Converting a servo to use as an ESC overloads it tremendously
compared to what the design engineers intended. A very few
servos will not tolerate the abuse and would have a very short
ESC lifetime. When you first take the servo apart, run it for
about 10-20 seconds and feel the components on both sides of
the board. If any of them are uncomfortable to touch either put
the board back and use the servo normally, or else, if working
with a trashed servo, expect it to have a fairly reduced
lifetime.
|
|---|
The pictures show step by step directions for making an electronic speed control (ESC) from a Futaba S-3003 or S-148 servo. Both of them are very common, easy to work, have good quality and are quite cheap ($10-15).
Step 1. Remove the 4 screws that hold the servo's bottom cover.
Step 2. Remove the servo's bottom cover and top section.
Step 3. Lift up all the gears. To remove the last one need to first pull off the shaft. Grasp it firmly with your fingers and pull up.
Step 4. Push outwards in spots A and B, then press down on the brass shaft.
Step 5. Press out the motor by pushing down on the top of the gear.
Step 6. Wiggle the entire assembly free of the servo case.
Step 7. Plug the board in and check that all works ok.
Step 8. Unsolder the motor from the board using de-soldering braid as shown.
Step 9. Attach a set of wires to the contacts.
CONGRATULATIONS! You now have a miniature bi-directional micro ESC.
If you're comfortable working with a soldering iron and want to make the ESC smaller, lighter and prettier there are 2 more things you can do:
Option 1. Shorten the servo lead. In addition the being lighter, a shorter lead will have less resistance and thus be more efficient.
Option 2. Replace the stock potentiometer with a miniature "trimmer" pot. You will need a 5K-ohm (5 kilo-ohm), linear taper model. Depending on where you shop, you might have a choice of single- or multi-turn models and also top, side, or front adjustments. The picture shows a few of the different shapes available. Some will fit better than others, but all will work and this choice is not too critical.
Option 3. Cover the entire circuit with heat-shrink and make a small opening so you can adjust the neutral (idle) position.
Another good servo for this conversion is the Hitec HS-300. The procedure is roughly the same, but a few particulars differ:
To remove the pot, turn the nut with a pair of pliers, then press the shaft downwards.
The motor is glued in and difficult to remove, so it's easier to simply unsolder the leads.

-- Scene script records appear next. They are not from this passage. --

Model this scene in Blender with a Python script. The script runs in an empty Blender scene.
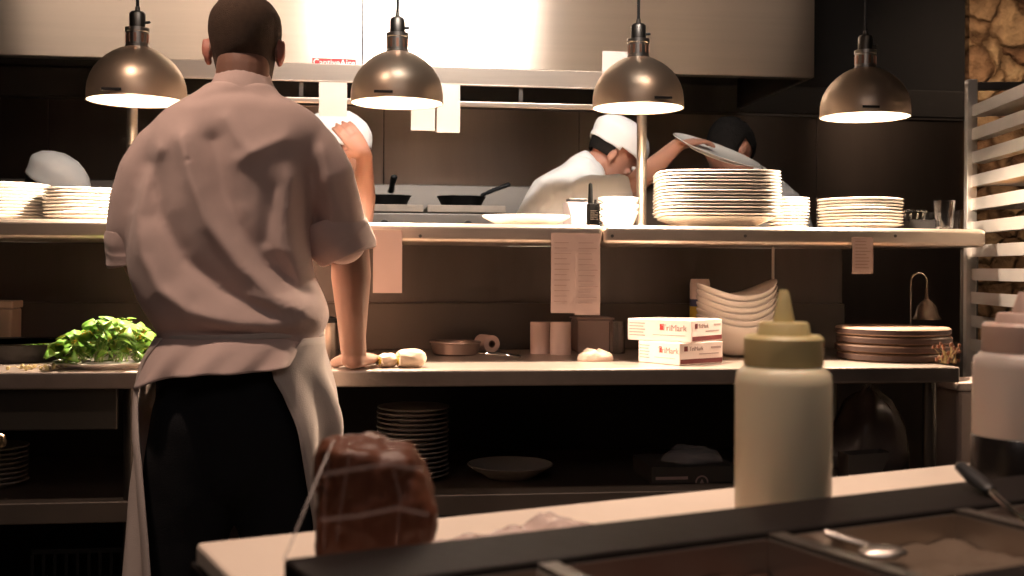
import bpy, bmesh, math, random
from mathutils import Vector, Matrix, noise
random.seed(7)
PI = math.pi
C = bpy.context.scene.collection
PSI = math.radians(7.4); ROLL = 0.006; F = 1150.0; CZ = 1.17; HV = 268.0
RV = Vector((math.cos(PSI), -math.sin(PSI), 0)); FV = Vector((math.sin(PSI), math.cos(PSI), 0))

def P(u, v, Y):                      # point on the plane y = Y seen at pixel (u, v)
    a = (u-512)/F; b = (HV + ROLL*(u-512) - v)/F
    d = RV*a + FV; t = Y/d.y
    return Vector((d.x*t, Y, CZ + b*t))
def SC(u, Y):                        # pixels per metre there
    a = (u-512)/F
    return F*(FV.y + RV.y*a)/Y

# ------------------------------------------------------------------ mesh kit
class MB:
    def __init__(s): s.v = []; s.f = []; s.m = []
    def add(s, vs, fs, mi=0):
        o = len(s.v); s.v += [Vector(p) for p in vs]
        s.f += [tuple(i+o for i in f) for f in fs]; s.m += [mi]*len(fs); return s
    def box(s, c, d, rz=0, mi=0, M=None):
        cx, cy, cz = c; x, y, z = d[0]/2, d[1]/2, d[2]/2
        vs = [Vector((i*x, j*y, k*z)) for k in (-1, 1) for j in (-1, 1) for i in (-1, 1)]
        R = M if M else Matrix.Rotation(rz, 3, 'Z')
        vs = [R @ p + Vector(c) for p in vs]
        return s.add(vs, [(0,2,3,1),(4,5,7,6),(0,1,5,4),(2,6,7,3),(0,4,6,2),(1,3,7,5)], mi)
    def bb(s, x0, x1, y0, y1, z0, z1, mi=0):
        return s.box(((x0+x1)/2, (y0+y1)/2, (z0+z1)/2), (x1-x0, y1-y0, z1-z0), 0, mi)
    def rings(s, rs, cap=True, mi=0):
        n = len(rs[0]); vs = [p for r in rs for p in r]; fs = []
        for i in range(len(rs)-1):
            for j in range(n):
                k = (j+1) % n
                fs.append((i*n+j, i*n+k, (i+1)*n+k, (i+1)*n+j))
        if cap:
            fs.append(tuple(range(n-1, -1, -1))); fs.append(tuple((len(rs)-1)*n+j for j in range(n)))
        return s.add(vs, fs, mi)
    def lathe(s, prof, c=(0,0,0), n=40, M=None, mi=0, shape=None):
        rs = []
        for r, z in prof:
            ring = []
            for j in range(n):
                a = 2*PI*j/n; k = shape(a) if shape else 1.0
                p = Vector((r*k*math.cos(a), r*k*math.sin(a), z))
                if M: p = M @ p
                ring.append(p + Vector(c))
            rs.append(ring)
        return s.rings(rs, True, mi)
    def tube(s, pts, rad, n=12, cap=True, mi=0, lat=None):
        pts = [Vector(p) for p in pts]
        if not isinstance(rad, (list, tuple)): rad = [rad]*len(pts)
        rs = []; prev = None
        for i, p in enumerate(pts):
            t = (pts[min(i+1, len(pts)-1)] - pts[max(i-1, 0)])
            t = t.normalized() if t.length > 1e-9 else Vector((0,0,1))
            if lat is not None: x = Vector(lat)
            elif prev is not None: x = prev
            else: x = Vector((1,0,0)) if abs(t.x) < .8 else Vector((0,1,0))
            x = (x - t*x.dot(t)).normalized(); y = t.cross(x); prev = x
            ra, rb = rad[i] if isinstance(rad[i], (list, tuple)) else (rad[i], rad[i])
            rs.append([p + x*(ra*math.cos(2*PI*j/n)) + y*(rb*math.sin(2*PI*j/n)) for j in range(n)])
        return s.rings(rs, cap, mi)
    def capsule(s, pts, rad, n=16, lat=None):         # tube with rounded ends
        pts = [Vector(p) for p in pts]; rad = [r if isinstance(r, (list, tuple)) else (r, r) for r in rad]
        d0 = (pts[0]-pts[1]).normalized(); d1 = (pts[-1]-pts[-2]).normalized()
        P0 = []; R0 = []; P1 = []; R1 = []
        for k in (.98, .85, .6, .3):
            m = min(rad[0]); P0.append(pts[0]+d0*m*k); q = math.sqrt(1-k*k); R0.append((rad[0][0]*q, rad[0][1]*q))
        for k in (.3, .6, .85, .98):
            m = min(rad[-1]); P1.append(pts[-1]+d1*m*k); q = math.sqrt(1-k*k); R1.append((rad[-1][0]*q, rad[-1][1]*q))
        return s.tube(P0+pts+P1, R0+rad+R1, n, True, 0, lat)
    def ball(s, c, r, n=16, M=None, mi=0):
        if not isinstance(r, (list, tuple)): r = (r, r, r)
        rs = []
        for i in range(1, n//2):
            th = PI*i/(n//2)
            ring = []
            for j in range(n):
                a = 2*PI*j/n
                p = Vector((r[0]*math.sin(th)*math.cos(a), r[1]*math.sin(th)*math.sin(a), -r[2]*math.cos(th)))
                ring.append((M @ p if M else p) + Vector(c))
            rs.append(ring)
        return s.rings(rs, True, mi)
    def mesh(s, name='m'):
        me = bpy.data.meshes.new(name); me.from_pydata([tuple(p) for p in s.v], [], s.f)
        for i, p in enumerate(me.polygons): p.material_index = s.m[i]
        bm = bmesh.new(); bm.from_mesh(me); bmesh.ops.recalc_face_normals(bm, faces=bm.faces); bm.to_mesh(me); bm.free()
        return me
    def build(s, name, mat, parent=None, smooth=False, bevel=0, seg=2, uv=False, sub=0, ang=40):
        return link(s.mesh(name), name, mat, parent, smooth, bevel, seg, uv, sub, ang)

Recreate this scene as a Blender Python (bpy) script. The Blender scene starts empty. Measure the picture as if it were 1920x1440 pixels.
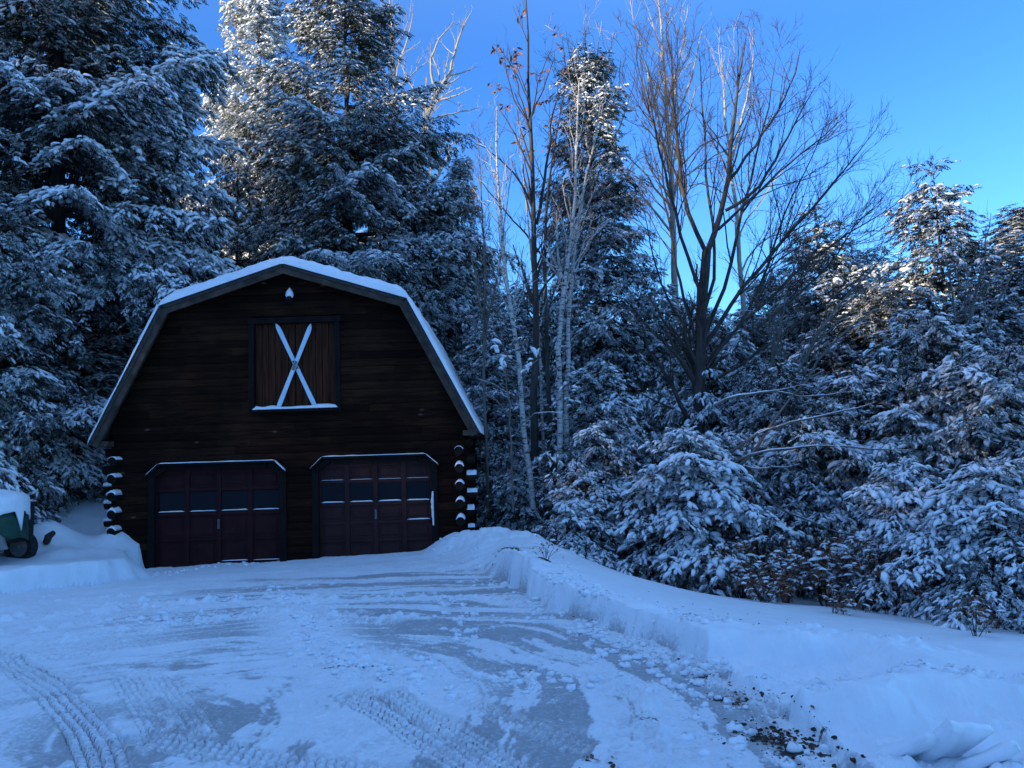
import bpy, math, random
import numpy as np
rnd = random.Random(7)
C = bpy.context.scene.collection
SC = bpy.context.scene
f32 = np.float32

# ------------------------------------------------------------------ camera
CAMZ, PITCH, ROLL, FPX = 1.65, math.radians(5), math.radians(1.8), 1566.0
F = np.array([0, math.cos(PITCH), math.sin(PITCH)])
U0 = np.array([0, -math.sin(PITCH), math.cos(PITCH)])
R0 = np.array([1.0, 0, 0])
RV = R0*math.cos(ROLL) - U0*math.sin(ROLL)
UV = R0*math.sin(ROLL) + U0*math.cos(ROLL)
def ray(px, py):
    return F + (px-960)/FPX*RV + (720-py)/FPX*UV
def at(px, py, Y):
    d = ray(px, py)
    return np.array([0, 0, CAMZ]) + d*(Y/d[1])
cam = bpy.data.cameras.new('camera'); co = bpy.data.objects.new('camera', cam); C.objects.link(co)
import mathutils
M3 = mathutils.Matrix(((RV[0], UV[0], -F[0]), (RV[1], UV[1], -F[1]), (RV[2], UV[2], -F[2])))
co.matrix_world = mathutils.Matrix.Translation((0, 0, CAMZ)) @ M3.to_4x4()
cam.sensor_width = 36; cam.lens = 36*FPX/1920; cam.clip_end = 3000; cam.clip_start = .05
SC.camera = co

# ------------------------------------------------------------------ light
SUN_EL = math.radians(12); SD = np.array([-.9, -.43]); SD /= np.linalg.norm(SD)
w = bpy.data.worlds.new('World'); SC.world = w; w.use_nodes = True
nt = w.node_tree; nt.nodes.clear()
sky = nt.nodes.new('ShaderNodeTexSky'); sky.sky_type = 'NISHITA'; sky.sun_disc = False
sky.sun_elevation = SUN_EL; sky.sun_rotation = math.atan2(SD[0], SD[1]) % (2*math.pi)
sky.ozone_density = 3.0; sky.dust_density = .3; sky.air_density = 1.0; sky.altitude = 300
tint = nt.nodes.new('ShaderNodeMix'); tint.data_type = 'RGBA'; tint.blend_type = 'MULTIPLY'; tint.inputs[0].default_value = 1
tc = nt.nodes.new('ShaderNodeTexCoord'); sx = nt.nodes.new('ShaderNodeSeparateXYZ'); nt.links.new(tc.outputs['Generated'], sx.inputs[0])
# deep blue low in the sky, an added brighter, whiter tint overhead to lift the shaded snow
rp = nt.nodes.new('ShaderNodeValToRGB'); el = rp.color_ramp.elements; rp.color_ramp.interpolation = 'EASE'
for k, (p_, c_) in enumerate(((.0, (.54, .88, 1.25)), (.2, (.38, .71, 1.12)), (.42, (.31, .63, 1.08)), (.72, (1.42, 1.44, 1.5)))):
    if k > 1: el.new(.5)
    el[k].position = p_; el[k].color = (*[v*.5 for v in c_], 1)
sc2 = nt.nodes.new('ShaderNodeMix'); sc2.data_type = 'RGBA'; sc2.blend_type = 'ADD'; sc2.inputs[0].default_value = 1
nt.links.new(sx.outputs[2], rp.inputs[0]); nt.links.new(rp.outputs[0], sc2.inputs[6]); nt.links.new(rp.outputs[0], sc2.inputs[7])
nt.links.new(sc2.outputs[2], tint.inputs[7])
bg = nt.nodes.new('ShaderNodeBackground'); bg.inputs[1].default_value = .15
wo = nt.nodes.new('ShaderNodeOutputWorld')
nt.links.new(sky.outputs[0], tint.inputs[6]); nt.links.new(tint.outputs[2], bg.inputs[0]); nt.links.new(bg.outputs[0], wo.inputs[0])
sl = bpy.data.lights.new('sun', 'SUN'); sl.energy = 4.2; sl.angle = math.radians(.5); sl.color = (1, .84, .58)
so = bpy.data.objects.new('sun', sl); C.objects.link(so)
sv = mathutils.Vector((SD[0]*math.cos(SUN_EL), SD[1]*math.cos(SUN_EL), math.sin(SUN_EL)))
so.rotation_euler = sv.to_track_quat('Z', 'Y').to_euler(); so.location = (-20, -10, 40)
SC.view_settings.view_transform = 'Standard'; SC.view_settings.look = 'None'
SC.view_settings.exposure = 1.32; SC.view_settings.gamma = 1
SC.cycles.max_bounces = 5; SC.cycles.diffuse_bounces = 3; SC.cycles.glossy_bounces = 2
SC.cycles.transmission_bounces = 2; SC.cycles.transparent_max_bounces = 4
SC.cycles.caustics_reflective = False; SC.cycles.caustics_refractive = False

# ------------------------------------------------------------------ noise
def hsh(ix, iy, seed):
    with np.errstate(over='ignore'):
        h = ix.astype(np.uint32)*np.uint32(374761393) + iy.astype(np.uint32)*np.uint32(668265263) + np.uint32((seed*1446653) & 0xffffffff)
        h = (h ^ (h >> np.uint32(13)))*np.uint32(1274126177)
        h = h ^ (h >> np.uint32(16))
    return (h >> np.uint32(8)).astype(f32)/f32(2**24)
def vn(x, y, seed=0):
    x = np.asarray(x, f32); y = np.asarray(y, f32)
    fx = np.floor(x); fy = np.floor(y)
    ix = fx.astype(np.int64) & 0xffffffff; iy = fy.astype(np.int64) & 0xffffffff
    ux = x-fx; uy = y-fy
    ux = ux*ux*(3-2*ux); uy = uy*uy*(3-2*uy)
    ix1 = (ix+1) & 0xffffffff; iy1 = (iy+1) & 0xffffffff
    a = hsh(ix, iy, seed); b = hsh(ix1, iy, seed); c = hsh(ix, iy1, seed); d = hsh(ix1, iy1, seed)
    return (a+(b-a)*ux)*(1-uy) + (c+(d-c)*ux)*uy
def fbm(x, y, seed=0, o=4, g=.5):
    s = 0; a = 1; t = 0
    for k in range(o):
        s = s + a*vn(x*2.03**k, y*2.03**k, seed+k*17); t += a; a *= g
    return s/t
def sst(a, b, x):
    t = np.clip((x-a)/(b-a), 0, 1); return t*t*(3-2*t)

# ------------------------------------------------------------------ object helpers
def mesh_np(name, V, faces, mats, midx=None, smooth=False, attrs=None):
    """faces: list of (n,k) int arrays"""
    me = bpy.data.meshes.new(name)
    V = np.ascontiguousarray(V, f32)
    faces = [np.asarray(f, np.int32) for f in faces if len(f)]
    me.vertices.add(len(V)); me.vertices.foreach_set('co', V.ravel())
    tot = sum(f.size for f in faces); nf = sum(len(f) for f in faces)
    me.loops.add(tot); me.loops.foreach_set('vertex_index', np.concatenate([f.ravel() for f in faces]))
    me.polygons.add(nf)
    ls = []; o = 0
    for f in faces:
        ls.append(o+np.arange(len(f), dtype=np.int32)*f.shape[1]); o += f.size
    me.polygons.foreach_set('loop_start', np.concatenate(ls).astype(np.int32))
    if midx is not None: me.polygons.foreach_set('material_index', np.asarray(midx, np.int32))
    me.polygons.foreach_set('use_smooth', np.full(nf, smooth, bool))
    for m in mats: me.materials.append(m)
    if attrs:
        for k, a in attrs.items():
            at_ = me.attributes.new(k, 'FLOAT', 'POINT'); at_.data.foreach_set('value', np.asarray(a, f32))
    me.update(calc_edges=True)
    return me
def link(name, me, parent=None, loc=None):
    o = bpy.data.objects.new(name, me); C.objects.link(o)
    if parent is not None: o.parent = parent
    if loc is not None: o.location = loc
    return o
def tag(o, label=None, cat=None, group=None, kind=None):
    if label: o['label'] = label
    if cat: o['category'] = cat
    if group: o['group'] = group
    if kind: o['kind'] = kind
    return o
def empty(name, loc, label, cat, group=None):
    o = bpy.data.objects.new(name, None); C.objects.link(o); o.location = loc
    o.empty_display_size = .2
    return tag(o, label, cat, group)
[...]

Compared to the Futaba servos, the circuit board is smaller and easier to pull out but the contacts are located in the middle of the board and are slightly more difficult to work with. The picture shows (from the top) the "raw" freshly-harvested circuit board, the middle one has been modified with a trim-pot, shorter leads, motor connector etc, and the last one shows a slightly different type of board from another Hitec servo. (The single-turn front-adjust pot used here also works well with the Futaba board shown before.)
NOTE: I've used the 2 servos you see because they are among
the most common and they are very representative modern servos.
All servos can be converted to ESC use and the steps required will be very similar
to those shown.
To attach it to the motor I like to use connectors like the 2-pin Deans, but soldering the wires directly to the motor is also fine.
YOU'RE FINISHED!!
A selection of amp boards from various size servos.
Hitec HS-300 board - front and back.
A few motors that can be used with these controllers:
Kenway KR-1 with stock "Diamond" prop, Mabuchi N-20 with U-80 prop a Knight&Pridham KP-00 with included, adjustable-pitch 4-blade prop and, in front, a couple of even smaller Mabuchi motors.
Here are a home-made R/C duckie and a Kawada 1/24 scale car, both of which use ESC's like those described above.
Two more things that use servo ESC's. the first is a home-made, fully-functional submarine, and the other one is a commercial pan/tilt camcorder mount adapted for radio control.